Battery Babysitter Hookup Guide
BQ27441 Arduino Library
To make interfacing with the Battery Babysitter's BQ27441 LiPo fuel gauge as painless as possible, we've written an Arduino library to abstract away the unique I2C interface and register interfacing. Head over to the SparkFun_BQ27441_Arduino_Library GitHub repository to download the latest, greatest release, or click the button below to download the library in a ZIP file.
For help installing the library, check out our Installing an Arduino Library tutorial.
Start Simple: BQ27441_Basic Example
The library includes a handful of examples, which you're free to explore. To begin, we recommend BQ27441_Basic. Click through File > Examples > SparkFun BQ27441 LiPo Fuel Gauge Arduino Library > BQ27441_Basic to open it up.
Then set your Arduino port/board, and upload away!
After uploading, open up your serial monitor, and set the baud rate to 115200 bps. You should see the Arduino initialize the fuel gauge, and then begin printing some battery stats:
The basic example prints state-of-charge (%), battery voltage (mV), average current draw from the battery (mA), remaining and full capacities (mAh), average power draw on the battery (mW), and the battery's state-of-health (%). The current and power draws will be negative when the battery is sourcing current, and positive when it's charging. Try hooking up some power resistors to the Battery Babysitter's output, or start charging to see how these numbers change.
You can adjust the full capacity value by configuring the BATTERY_CAPACITY
variable at the top of the example sketch. For example, by assigning that variable a value of 850, the sketch configures the BQ27441 to calculate the battery state assuming an 850 mAh battery is connected to it.
Using the BQ27441 Arduino Library
Here is a quick primer to incorporating the BQ27441 library into a sketch of your own. First, set the library up by including it. Then -- usually in the setup()
function -- call lipo.begin()
. You can check the return value of the begin function, to make sure the Battery Babysitter is connected correctly.
language:c
#include <SparkFunBQ27441.h>
void setup()
{
Serial.begin(115200);
if (!lipo.begin())
{
Serial.println("Error: Unable to communicate with BQ27441.");
Serial.println(" Check wiring and try again.");
Serial.println(" (Battery must be plugged into Battery Babysitter!)");
while (1) ;
}
Serial.println("Connected to BQ27441!");
}
Next, you may want to set the battery's full capacity using the lipo.setCapacity()
function:
language:c
lipo.setCapacity(1000); // Configure BQ27441 to assume a 1000 mAh battery
Expect a short delay -- 1-to-2 seconds -- before your Arduino completes the execution of this function.

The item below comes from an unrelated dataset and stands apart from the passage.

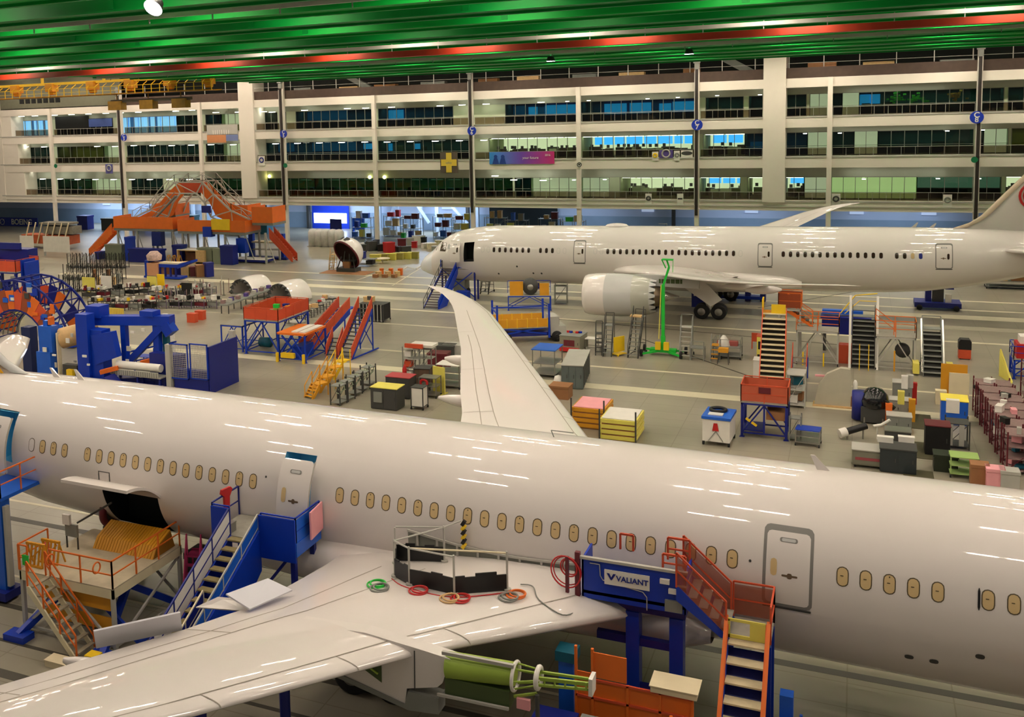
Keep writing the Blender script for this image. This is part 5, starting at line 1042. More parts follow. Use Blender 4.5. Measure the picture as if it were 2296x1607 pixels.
# ================================================================ closest airliner: stairs, docks and tools around it
t=thing('passenger_stair','blue passenger stair with white side panels, leading up to the closest airliner','stairs',(-19.55,21.3,0))
add_stairs(t,1.1,8.4,4.5,22,m_blue,mat('worn olive tread',(150,136,92),.7,var=.3,scale=5),None,th=.75,td=.3,back=m_dblue)
add_rail(t,(-.6,.3,.1),(-.6,8.4,4.5),1.0,m_dblue,panel=m_white,name='handrail',t=.06)
add_rail(t,(.6,.3,.1),(.6,8.4,4.5),.95,m_lgrey,panel=m_lblue,name='handrail',t=.05)
add_rail(t,(.12,.3,.1),(.12,5.6,3.0),.8,m_cream,panel=m_dblue,name='middle_handrail')
MB().prism([(.62,.2,0),(.62,3.6,0),(.62,8.4,3.4),(.62,8.4,4.9),(.62,0.2,.5)],(.07,0,0)).build('side_skirt',m_blue,t)
MB().bar((.7,4.7,2.3),(.7,5.2,2.75),.01,.35).bar((.7,4.3,2.0),(.7,4.6,2.2),.01,.2).build('faded_marking',m_white,t)
MB().b0(-1.35,2.1,8.4,10.25,4.38,4.5).build('landing',m_deck,t)
add_rail(t,(-1.35,8.45,4.5),(-.62,8.45,4.5),1.05,m_blue,panel=m_blue); add_rail(t,(.7,8.45,4.5),(2.1,8.45,4.5),1.0,m_blue,panel=m_blue); add_rail(t,(2.1,8.45,4.5),(2.1,10.2,4.5),1.0,m_blue,panel=m_lblue); add_rail(t,(-1.35,8.45,4.5),(-1.35,10.2,4.5),1.1,m_dblue)
MB().b0(.65,2.12,8.35,8.42,3.9,5.45).b0(2.08,2.15,8.4,10.2,4.1,4.6,1).b0(-1.36,-.62,8.36,8.44,4.0,5.5).b0(-1.3,2.0,8.5,10.1,4.2,4.38).build('apron_plate',[m_blue,m_lblue],t)
for x,y in ((-1.2,8.6),(-1.2,10.0),(1.9,8.6),(1.9,10.0)): MB().b0(x-.09,x+.09,y-.09,y+.09,0,4.3).build('leg',m_dblue,t)
MB().bar((-1.2,8.6,.4),(1.9,8.6,4.2),.1).bar((1.9,8.6,.4),(-1.2,8.6,4.2),.1).bar((-1.2,10,.3),(1.9,10,.3),.12).build('leg_brace',m_dblue,t)
simple('foam_board','pink board standing on the blue stair landing beside the aircraft door','board',MB().b0(-.03,.03,-.55,.55,0,1.0),m_pink,(-17.25,30.9,4.52),R(6))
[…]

The Battery Babysitter's capacity setting will remain at the set value until it loses power (usually when a battery is disconnected or fully discharged).
After those quick function-calls, you're ready to read some battery statistics. You can use these functions to read state-of-charge, voltage, remaining capacity, current, power, and more.
language:c
unsigned int soc = lipo.soc(); // Read state-of-charge (in %)
unsigned int volts = lipo.voltage(); // Read voltage (in mV)
int current = lipo.current(AVG); // Read average current (in mA)
unsigned int capacity = lipo.capacity(REMAIN); // Read remaining capacity (in mAh)
int power = lipo.power(); // Read power consumption (in mW)
int health = lipo.soh(); // Read state-of-health (in %)
Now, take those values, and do something with them! Maybe that something is as simple as displaying the battery statistics on a MicroView.
Using GPOUT
The BQ27441’s programmable output – GPOUT – can be used to alleviate your microcontroller from constantly having to poll the fuel gauge. GPOUT can be configured to alert your Arduino of one of two state changes. To start using the pin, simply connect it to a free Arduino digital pin, and load up one of the examples.
Low Battery Alert
The GPOUT pin can be used to alert your system that the battery’s state-of-charge has fallen below a pair of values. You can set two SoC thresholds in this mode: a higher “SOC1” value, and a critically low “SOCF” value. For example, the SOC1 threshold might be 20%, while the SOCF threshold is 5%.
In this mode, when the battery voltage falls below a threshold the interrupt will activate. It will remain in that state until the battery is charged, and its SoC rises above the threshold.
This interrupt function is documented in the BQ27441_GPOUT_BAT_LOW example.
Change in State-of-Charge
Alternatively, the BQ27441 can be configured to trigger the GPOUT pin whenever the SoC goes up or down by a set integer value. That integer value can be configured between 1 and 100. So, for example, if the change-delta is set to 1, GPOUT will trigger every time the SoC goes up or down a percent – 0%, 1%, 2%, and so on. If the change-delta is set to 10%, the interrupt will fire every time the SoC rises or falls to a factor of 10: 0%, 10%, 20%, etc.
This interrupt function is documented in the BQ27441_GPOUT_SOC_INT example.